Ale za to zawieszenie nie przypomina rozwiązań z francuskich samochodów. Jedziemy w konwoju, który obstawiają stare generacje Corsy. W zasadzie pędzimy krętą drogą, ponieważ inżynierowie chcą nam pokazać jak pracuje zawieszenie. I rzeczywiście mają się czym chwalić, bo nowa Corsa bardzo dojrzale i stabilnie pokonuje łuki i to nawet wtedy kiedy opony Michelin Pilot Sport 4 wydają się z siebie pisk błagający o litość. Zawieszenie pozwala na dynamiczną jazdę, ale jednocześnie zapewnia komfort również na nierównych fragmentach asfaltu. Starannie zestrojono również układ kierowniczy.
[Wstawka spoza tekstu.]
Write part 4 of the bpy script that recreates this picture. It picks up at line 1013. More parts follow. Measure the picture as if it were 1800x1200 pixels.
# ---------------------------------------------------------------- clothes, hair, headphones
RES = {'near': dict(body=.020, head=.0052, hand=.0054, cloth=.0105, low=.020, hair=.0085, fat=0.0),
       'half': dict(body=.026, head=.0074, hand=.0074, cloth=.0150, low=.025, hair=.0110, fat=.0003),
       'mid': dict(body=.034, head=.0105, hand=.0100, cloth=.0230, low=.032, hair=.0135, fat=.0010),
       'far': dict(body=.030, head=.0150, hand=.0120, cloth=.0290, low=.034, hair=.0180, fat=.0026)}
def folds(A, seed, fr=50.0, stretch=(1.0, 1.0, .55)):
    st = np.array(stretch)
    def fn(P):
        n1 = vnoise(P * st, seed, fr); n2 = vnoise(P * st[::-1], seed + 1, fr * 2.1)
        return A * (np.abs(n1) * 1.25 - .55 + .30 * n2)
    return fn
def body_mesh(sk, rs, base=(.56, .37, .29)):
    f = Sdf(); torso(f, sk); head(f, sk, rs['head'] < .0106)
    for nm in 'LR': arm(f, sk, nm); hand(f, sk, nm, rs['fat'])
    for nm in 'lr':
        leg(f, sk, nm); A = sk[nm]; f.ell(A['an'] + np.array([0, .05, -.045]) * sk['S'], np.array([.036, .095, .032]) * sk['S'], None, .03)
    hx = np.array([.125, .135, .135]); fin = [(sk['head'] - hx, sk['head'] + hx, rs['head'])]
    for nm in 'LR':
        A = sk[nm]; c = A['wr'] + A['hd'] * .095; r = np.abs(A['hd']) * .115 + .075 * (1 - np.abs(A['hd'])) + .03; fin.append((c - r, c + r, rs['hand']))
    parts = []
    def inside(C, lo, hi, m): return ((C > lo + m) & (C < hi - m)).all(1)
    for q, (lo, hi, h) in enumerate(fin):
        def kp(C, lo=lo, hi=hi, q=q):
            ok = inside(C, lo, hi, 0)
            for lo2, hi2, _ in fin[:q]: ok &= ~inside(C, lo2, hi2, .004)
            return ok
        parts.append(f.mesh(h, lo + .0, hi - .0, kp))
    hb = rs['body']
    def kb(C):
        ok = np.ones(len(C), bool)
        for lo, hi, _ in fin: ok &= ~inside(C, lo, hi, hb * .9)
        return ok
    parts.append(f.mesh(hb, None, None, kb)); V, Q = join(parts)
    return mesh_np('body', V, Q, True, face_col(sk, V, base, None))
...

Tylko pedał gazu wydaje się stawiać za mały opór. Pamiętajmy jednak, że jesteśmy jeszcze w prototypach, więc nasze wrażenia mogą minimalnie różnić się od tych z ostatecznej wersji Corsy, która zostanie udostępniona dziennikarzom do jazdy we wrześniu.
Pora sprawdzić, jak sprawuje się mocniejsza odmiana z automatem. Skrzynia Aisin o aż ośmiu przełożeniach potrafi szybko dostosowywać się do stylu jazdy i przy dynamicznej jeździe świetnie tuszuje turbodziurę. Corsą z automatem przyjemnie jeździ się w spacerowym tempie, ale można też nacieszyć się jazdą krętą górską drogą. Tym bardziej, że do wyboru mamy cztery tryby pracy silnika i skrzyni biegów oraz łopatki przy kierownicy.
Opel Corsa - dwa stopnie rozwoju
Odchodząca generacja Corsy dostała zadyszki i nie była w stanie w ostatnich latach wyróżnić się pozytywnie na tle konkurencji. Mam wrażenie, że najnowsza Corsa przeszła za jednym zamachem dwa stopnie rozwoju. Tajna prezentacja, choć pozostawia wiele niedopowiedzianych tematów, daje wyobrażenie, jak bardzo dojrzał Opel Corsa. Nie tylko pod względem stylizacji, ale też wrażeń zza kierownicy. Już na początku czerwca będziecie mogli zobaczyć, jak wygląda najnowsze wcielenie miejskiego Opla.
AKTUALIZACJA
Zaraz po publikacji naszego materiału Opel ujawnił zdjęcia elektrycznej wersji Corsy, która tylko detalami różni się wersji z silnikami termicznymi, dlatego uzupełniamy galerię o nowe zdjęcia.